Puedo imaginar a muchos diciendo que es un disco aburrido en que apenas hay música, equivocando una vez más la música con el ruido e insultando lo que de apacible puede tener el estruendo. Luego enmendarán diciendo que sí, que el cantante utiliza la voz como nunca antes lo había hecho, y cosas de esas que les permitan seguir figurando entre quienes tienen en alta estima sus capacidades auditivas. Son los mismos que escupen larvas contra su poesía no recitada. Yo, lo siento, estoy con el trompetista del Apocalipsis cuando aseguraba que el silencio es el ruido más fuerte. Por eso el ensordecedor minimalismo instrumental de las cuchilladas que dan vida a Ghosteen ensordece mis oídos y me incita a buscar refugio en los cuatro sentidos restantes, mientras transito paisajes más allá de la realidad y lamo los pezones de unicornios andróginos que pastan ardor y desatino. Ahí el prodigio, ahí el milagro laico de los panes como peces boqueando el fin de la estirpe y la simiente del porvenir. Al final de la escucha, tumbado, absolutamente aniquilado, no sé qué hacer con mi cuerpo y pienso perogrulladas como que Nick Cave acaba de deconstruir la canción. Luego las sinapsis neuronales me traen a la memoria la deconstrucción de la tortilla de patata y comprendo que no, que esto es algo más porque no es alimento, porque no sirve para nada más allá de disponer mis huesos en fotografía de requiescat in pace y empujarme, en un último intento por aglutinar laudatorias lágrimas en derredor, a volcar de nuevo mis sandeces en esta bitácora cibernética.

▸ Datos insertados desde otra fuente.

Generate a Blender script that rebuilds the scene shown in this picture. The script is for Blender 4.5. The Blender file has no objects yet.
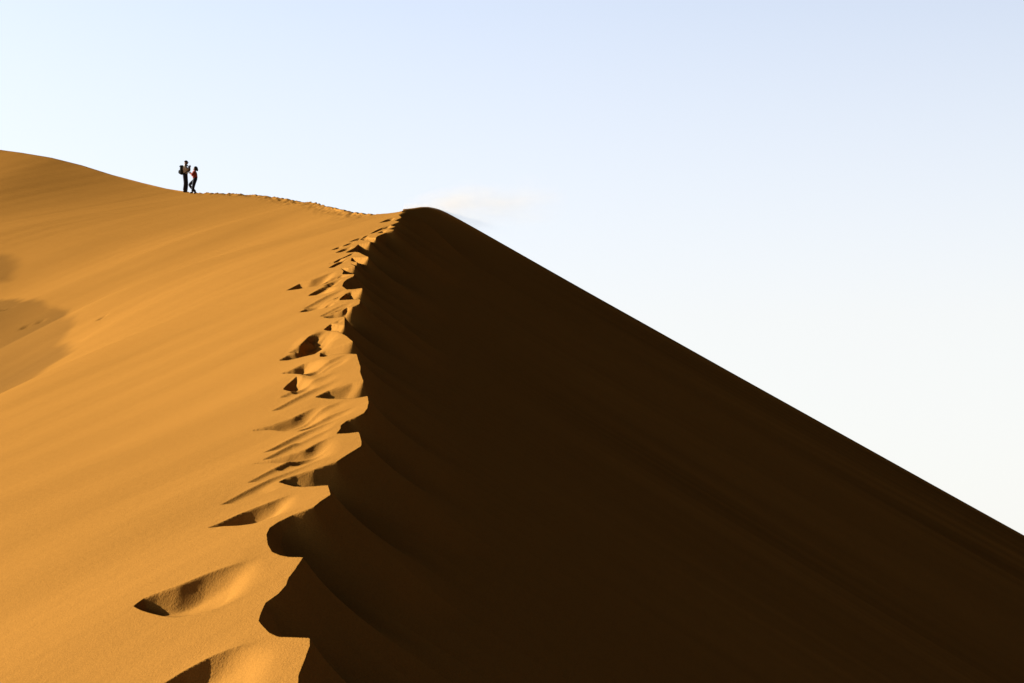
# Great sand dune with a scalloped crest, two walkers on the far ridge.
import bpy, bmesh, math
import numpy as np
from mathutils import Vector

SC = bpy.context.scene
COL = SC.collection
F32 = np.float32

# ------------------------------------------------------------------ camera
FPX, W, H = 1991.0, 1024.0, 683.0
HORIZON = 560.0                                   # image row of the true horizon
PITCH = math.atan((HORIZON - H / 2) / FPX)
cam_d = bpy.data.cameras.new('camera')
cam_d.sensor_width = 36.0
cam_d.lens = FPX * 36.0 / W
cam_d.clip_start = 0.1
cam_d.clip_end = 20000
cam = bpy.data.objects.new('camera', cam_d)
COL.objects.link(cam)
cam.location = (0, 0, 0)
cam.rotation_euler = (math.pi / 2 + PITCH, 0, 0)
SC.camera = cam

CP, SP = math.cos(PITCH), math.sin(PITCH)
def slopes(px, py):
    """direction of sight as (x per metre of y, z per metre of y)"""
    a = (np.asarray(px, float) - W / 2) / FPX
    b = (H / 2 - np.asarray(py, float)) / FPX
    yy = CP - b * SP
    return a / yy, (SP + b * CP) / yy
def at(px, py, d):
    sx, sz = slopes(px, py)
    return np.array([sx * d, d, sz * d])

# ------------------------------------------------------------------ noise
_rng = np.random.RandomState(7)
_G = _rng.uniform(0, 2 * math.pi, (256, 256))
_GX, _GY = np.cos(_G).astype(F32), np.sin(_G).astype(F32)
def noise(x, y, off=0):
    x = np.asarray(x, float) + off * 17.3; y = np.asarray(y, float) + off * 9.1
    xi = np.floor(x).astype(np.int64); yi = np.floor(y).astype(np.int64)
    fx = (x - xi).astype(F32); fy = (y - yi).astype(F32)
    u = fx * fx * fx * (fx * (fx * 6 - 15) + 10); v = fy * fy * fy * (fy * (fy * 6 - 15) + 10)
    def g(ix, iy, dx, dy):
        ix = ix & 255; iy = iy & 255
        return _GX[ix, iy] * dx + _GY[ix, iy] * dy
    a = g(xi, yi, fx, fy); b = g(xi + 1, yi, fx - 1, fy)
    c = g(xi, yi + 1, fx, fy - 1); d = g(xi + 1, yi + 1, fx - 1, fy - 1)
    return (a + u * (b - a)) + v * ((c + u * (d - c)) - (a + u * (b - a)))
def sstep(a, b, x):
    t = np.clip((x - a) / (b - a), 0, 1)
    return t * t * (3 - 2 * t)

# ------------------------------------------------------------------ windward slope (thin plate spline)
CREST_MEAN = np.array([(208, 415), (255, 362), (300, 352), (350, 350), (400, 352), (450, 338), (500, 312), (545, 288), (590, 285), (640, 288), (683, 297), (760, 310)], float)
INV_FAR, INV_ROW = 1 / 48.1, (1 / 7.8 - 1 / 48.1) / 475.0
A_ROW = .39                                       # cross slope of the windward side
def dplane(px, py):
    """distance of the even windward slope along a line of sight"""
    cx = np.interp(py, CREST_MEAN[:, 0], CREST_MEAN[:, 1])
    return 1.0 / (INV_FAR + INV_ROW * (py - 208) - A_ROW * INV_ROW * (cx - px))
ctrl = []
for py in (760, 720, 683, 640, 600, 560, 520, 480, 440, 400, 360, 320):
    for off in (0, -70, -150, -230):
        px = np.interp(py, CREST_MEAN[:, 0], CREST_MEAN[:, 1]) + off
        d = dplane(px, py)
        if 5 < d < 36 and (px > 60 or d < 26): ctrl.append((px, py, d))
for py in (285, 260, 240, 225):
    px = np.interp(py, CREST_MEAN[:, 0], CREST_MEAN[:, 1]); ctrl.append((px, py, dplane(px, py)))
for px, py in ((0, 683), (0, 600), (0, 520), (0, 460), (-150, 683), (-150, 600), (-150, 540)):
    ctrl.append((px, py, dplane(px, py)))
# the ridge beyond the summit, then up to the left
RIDGE = [(403, 209.4, 48.1), (412, 208.6, 48.4), (421, 207.2, 48.9), (427, 207.0, 49.4), (432, 208.0, 50), (434, 209.4, 50.6), (429, 209.6, 51.2), (420, 209.8, 52), (405, 210.8, 53), (388, 213.4, 54.5), (372, 214.4, 56.5), (350, 211.3, 61),
         (330, 207.2, 67), (300, 201.5, 76), (275, 197, 83), (250, 194.5, 90), (220, 193.0, 98), (190, 192.5, 105.5),
         (165, 188.5, 110), (140, 182.5, 114), (110, 174.5, 118), (80, 165.0, 122), (50, 157.5, 125), (20, 152.5, 128), (0, 149.8, 130),
         (-60, 139, 135), (-160, 120, 143), (-320, 95, 152)]
for r in RIDGE:
    if r[2] > 48.2: ctrl.append(r)
ctrl += [(0, 400, 29), (0, 404, 35), (0, 385, 42), (0, 350, 57), (0, 300, 73), (60, 366, 32.5), (60, 366, 36), (60, 352, 43), (60, 320, 56),
         (-100, 452, 27.5), (-100, 446, 36), (-100, 420, 46), (-100, 350, 66), (120, 318, 43), (120, 290, 54), (200, 262, 55), (200, 235, 70), (280, 226, 66), (330, 221, 60),
         (60, 250, 80), (0, 230, 94), (130, 215, 90), (-80, 230, 106), (0, 180, 119), (-200, 380, 70), (-200, 200, 128)]
ctrl = np.array(ctrl, float)
sx, sz = slopes(ctrl[:, 0], ctrl[:, 1])
CX, CY, CZ = sx * ctrl[:, 2], ctrl[:, 2].copy(), sz * ctrl[:, 2]
# footing under and behind the photographer
EX = np.array([(-0.5, 2.6, -1.3), (-2, 2.6, -1.9), (-0.4, -1.5, -1.65), (-3, -4, -2.6), (-7, 0, -4.2)], float)
CX = np.r_[CX, EX[:, 0]]; CY = np.r_[CY, EX[:, 1]]; CZ = np.r_[CZ, EX[:, 2]]
def tps_k(dx, dy):
    r2 = dx * dx + dy * dy
    return 0.5 * r2 * np.log(r2 + 1e-9)
n = len(CX)
K = tps_k(CX[:, None] - CX[None], CY[:, None] - CY[None]) + np.eye(n) * 0.6
P = np.c_[np.ones(n), CX, CY]
sol = np.linalg.solve(np.block([[K, P], [P.T, np.zeros((3, 3))]]), np.r_[CZ, 0, 0, 0])
def S0(x, y):
    sh = np.shape(x); x = np.ravel(x); y = np.ravel(y)
    z = sol[n] + sol[n + 1] * x + sol[n + 2] * y
    for i in range(n):
        z = z + sol[i] * tps_k(x - CX[i], y - CY[i])
    return z.reshape(sh)

WX, WY = math.cos(math.radians(36)), math.sin(math.radians(36))   # the way the wind blows over the crest
def flutes(x, y):
    """long wind streaks of the windward side"""
    u = x * WX + y * WY; v = -x * WY + y * WX
    wob = noise(u * .09, v * .18, 3) * .8
    far = sstep(16, 50, y)
    z = 0.050 * noise(u * .15, (v + wob) * .58, 1) * (1 - .65 * far)
    z = z + 0.003 * noise(u * .46, (v + wob) * 3.0, 2) * (1 - .6 * far)
    z = z + far * 0.022 * noise(u * .08, (v + wob) * .42, 5)
    z = z + 0.0014 * noise(u * 1.8, v * 9.0, 6) * (1 - far)
    return z

# ------------------------------------------------------------------ traced crest line and scour hollows
def trace(poly, step=1.0):
    p = np.array(poly, float)
    seg = np.hypot(*(p[1:] - p[:-1]).T)
    s = np.r_[0, np.cumsum(seg)]
    q = np.arange(0, s[-1], step)
    q = np.unique(np.r_[q, s])
    return np.c_[np.interp(q, s, p[:, 0]), np.interp(q, s, p[:, 1])]
def soften(p, n):
    p = p.copy()
    for _ in range(n): p[1:-1] = .25 * p[:-2] + .5 * p[1:-1] + .25 * p[2:]
    return p
_D = 1.0 / np.linspace(1 / 5.0, 1 / 108.0, 1100)
def drop(pix):
    """where lines of sight meet the windward slope"""
    sx, sz = slopes(pix[:, 0], pix[:, 1])
    X = sx[:, None] * _D[None]; Z = sz[:, None] * _D[None]
    f = S0(X, np.broadcast_to(_D, X.shape)) - Z
    hit = f > 0
    i = np.argmax(hit, 1); i[~hit.any(1)] = len(_D) - 1
    i = np.maximum(i, 1); r = np.arange(len(i))
    f0, f1 = f[r, i - 1], f[r, i]
    t = np.clip(-f0 / np.where(abs(f1 - f0) < 1e-9, 1, f1 - f0), 0, 1)
    d = 1 / ((1 - t) / _D[i - 1] + t / _D[i])
    return np.c_[sx * d, d]

CREST = [(296, 700), (298.3, 683), (299, 673), (303.6, 662), (310, 645), (310, 637), (292, 636), (279, 635.4), (270, 632), (263, 625), (259, 619.5), (260.7, 613),
 (266, 602), (279, 592.6), (286.5, 584), (288.6, 577.6), (296, 568), (303.6, 556.8), (289.7, 556.6), (281, 555.8), (272.5, 553), (268, 546), (266.8, 537),
 (270, 530), (279, 523.8), (293, 516.8), (305.5, 512.4), (314, 509), (321, 502.7), (331, 496), (329.5, 489), (328.3, 483.7), (317.8, 484), (303.7, 484.3),
 (293, 483.4), (284, 481.2), (279, 480), (285, 477), (296.7, 472.8), (314, 467.6), (325, 463.5), (337, 459.2), (345.5, 453.7), (361.6, 444), (362, 440), (360, 434), (359, 432),
 (348, 433.7), (336.7, 434.7), (341, 430), (341, 426.6), (347, 422), (355.7, 418.6), (364.5, 414), (367.7, 409), (369, 401.7), (368, 393.7),
 (356, 395.5), (342.5, 396.6), (328, 397.3), (315.4, 396.6), (328.6, 390.4), (342.7, 385.7), (354, 382), (363.8, 380), (360.5, 371.6), (360.8, 365.8), (357, 355),
 (346, 355.2), (334.5, 356.5), (324, 358.4), (320, 357.5), (320.4, 353), (327, 350.5), (346, 345.3), (353.5, 343), (351, 339.5), (346, 334), (338, 330.5), (328, 330.5), (324, 329.4),
 (331, 323.7), (338.6, 325), (345, 325.5), (345, 316), (338.6, 316.2), (331, 316.9), (323.5, 316.4), (334.7, 312), (342.5, 309.5), (347.4, 306.6), (352, 306.4),
 (360, 302.7), (360.6, 298.8), (348, 300), (339.6, 300.4), (340.6, 298), (346.4, 293.4), (352, 291), (363, 288.9), (362, 287.6), (353, 289), (347, 289.6), (342.5, 287),
 (344, 282), (347.4, 279), (354, 275.9), (354.7, 273.8), (348, 274.2), (342.5, 274.6), (344, 271), (341, 268.4), (348.4, 268.6), (355.7, 266.4), (351, 263.6),
 (358, 262), (351, 260.6), (352, 258), (361, 257.5), (369, 256.5), (362, 254), (356, 251.4), (346, 252), (355, 247.8), (358, 245.2), (371, 241.8), (360, 239.6), (366, 237.6), (376, 238.6), (378, 236),
 (386, 232.8), (395, 229.8), (389, 229.2), (396, 226.6), (391, 225), (400, 221.6), (395, 220.8), (402, 217.8), (399, 215), (403, 212)]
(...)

Eso sí, a los que alaben los registros vocales del bardo en esta inabarcable pieza sónica he de darles la razón. Y es que tal vez donde muere la canción sólo existe el origen de la misma: la voz, o sea. Y es que tal vez donde acaba el poema sólo existe el origen del mismo: la voz, claro.

Mañana seguiré durmiendo, comiendo, acudiendo al rincón del salario, bebiendo, fumando, fornicando y soñando. Acciones normales, necesarias, útiles, sin alma... sin arte. Pero entre esas acciones sucede también la del descanso (no el entretenimiento, que es cosa disímil), y es posible que el arte no sirva para nada porque sólo es una voz luchando contra sí misma para mejor expresarse y lograr que otros descansen.

Gracias, Julia, Cave, por el descanso.